Question: If z and w are two complex numbers such that \[\left| z \right|\le 1\], \[\left| w \right|\le 1\] an...

Question

If z and w are two complex numbers such that $\left| z \right|\le 1$ , $\left| w \right|\le 1$ and $\left| z-iw \right|=\left| z-i\bar{w} \right|=2$ . Then z is equal to
(1) $1$ or $i$
(2) $i$ or $-i$
(3) $1$ or $-1$
(4) $i$ or $-1$

Answer 1

Solution

First we will write what is given in the question and according to that we will solve our question further. All the properties of complex numbers should be clear to you and all the formulas. A complex number contains one real part and one imaginary part. The value of the real part or the imaginary part can also be equal to zero.

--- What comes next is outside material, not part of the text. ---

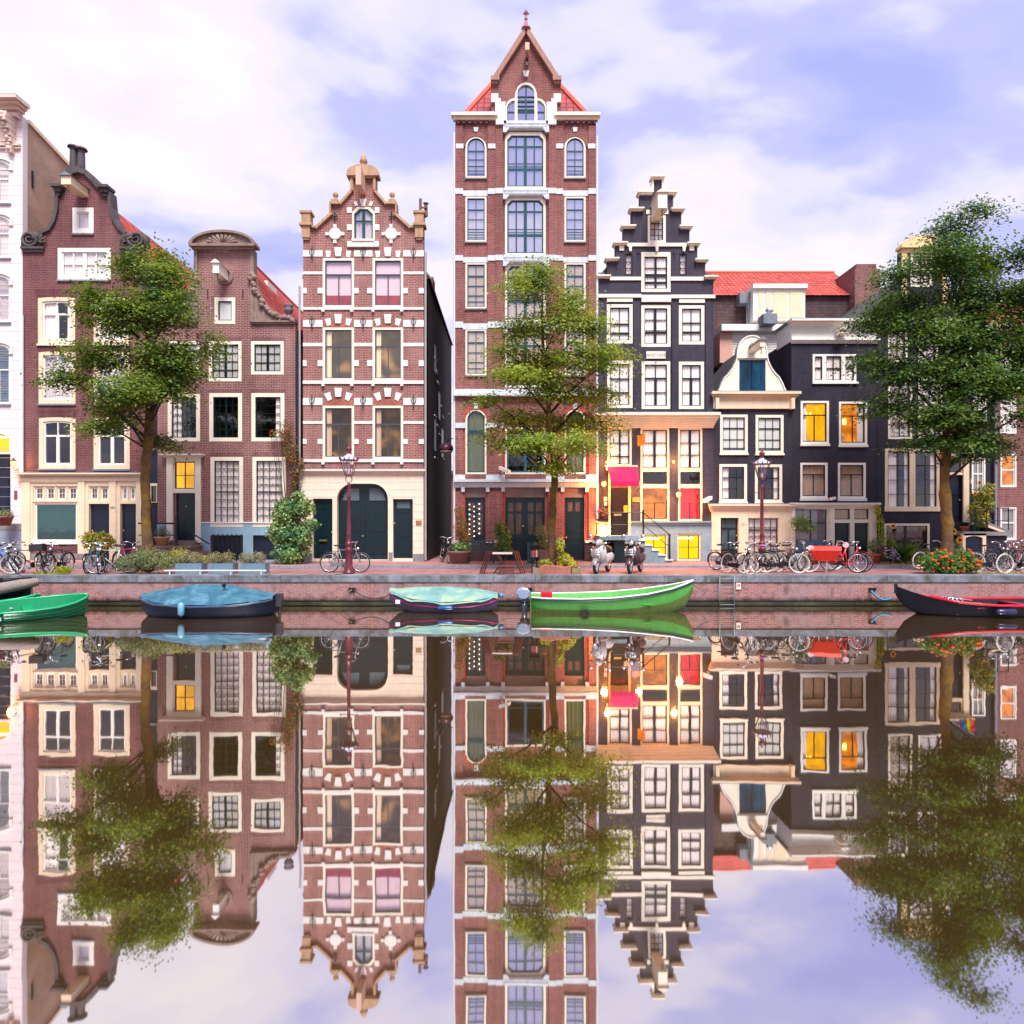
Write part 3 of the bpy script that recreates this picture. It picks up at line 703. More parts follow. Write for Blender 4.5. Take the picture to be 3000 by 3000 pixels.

Complete step-by-step solution:
When two real and imaginary numbers are added to each other then they form a complex number. A number is said to be a complex number if it can be written in the form of $a+ib$ . The value of i is $\sqrt{-1}$ .
In the above question, it is given that
z and w are two complex numbers.
$\left| z \right|\le 1$ and $\left| w \right|\le 1$
It is also given that, the value of $\left| z-iw \right|$ and the value of $\left| z-i\bar{w} \right|$ is equal to 2
That is, $\left| z-iw \right|=2$
$\left| z-i\bar{w} \right|=2$
Now we will solve our question.
From above
$\left| z-iw \right|=2$ ………eq(1)
On squaring eq(1) on both sides, we get
${{\left| z-iw \right|}^{2}}={{(2)}^{2}}$
After solving this, we get
$(z-iw)(\bar{z}+i\bar{w})=4$
( from the identity ${{\left| z \right|}^{2}}=z\bar{z}$ )
Now we will multiply them and the following result will be obtained
$z\bar{z}+izw-i\bar{w}\bar{z}+(-{{i}^{2}}w\bar{w})=4$
(And we know that $-{{i}^{2}}=1$ )
So the above equation becomes
$z\bar{z}+izw-i\bar{w}\bar{z}+(w\bar{w})=4$ ……..eq(2)
Also in the above question, it is given that
$\left| z-i\bar{w} \right|=2$ ……..eq(3)
On squaring eq(3) on both the side, we get
${{\left| z-i\bar{w} \right|}^{2}}={{(2)}^{2}}$
On solving this equation, the following result is obtained
$(z-i\bar{w})(\bar{z}+iw)=4$
( from the identity ${{\left| z \right|}^{2}}=z\bar{z}$ )
So the above equation becomes
$z\bar{z}+ziw-i\bar{w}\bar{z}+(-{{i}^{2}}w\bar{w})=4$
(And we know that $-{{i}^{2}}=1$ )
So the above equation becomes
$z\bar{z}+ziw-i\bar{w}\bar{z}+(w\bar{w})=4$ ……….eq(4)
On subtracting eq(2) from eq(4), we get
$z\bar{z}+ziw-i\bar{w}\bar{z}+(w\bar{w})-z\bar{z}-izw+iw\bar{z}-w\bar{w}=0$
On solving this equation, we get
$(z+\bar{z})(w-\bar{w})=0$
The first case will be when $w-\bar{w}=0$ , and w is a purely real number
The second case will be when $z-\bar{z}=0$ , and z is a purely imaginary number
In the above question, it is given that
$\left| z-iw \right|\le 2$
So, $\left| z \right|+\left| iw \right|\le 2$
Also in the question, it is given that $\left| z \right|\le 1$ and also $\left| w \right|\le 1$
But in the question, it is given that $\left| z-iw \right|=2$
This is possible only when
$\left| z \right|=1$
$\left| w \right|=1$
Z is a purely imaginary number and also the value of $\left| z \right|=1$
value of z will be $i$ or $-i$
So the correct answer is (2).

Note: If we have to add two complex numbers with each other, then the easiest way to add them is to first add the real part and then add the imaginary part. Conjugation of a complex number means if we change the sign between the real and imaginary part. If we have to divide two complex numbers then their conjugate is used.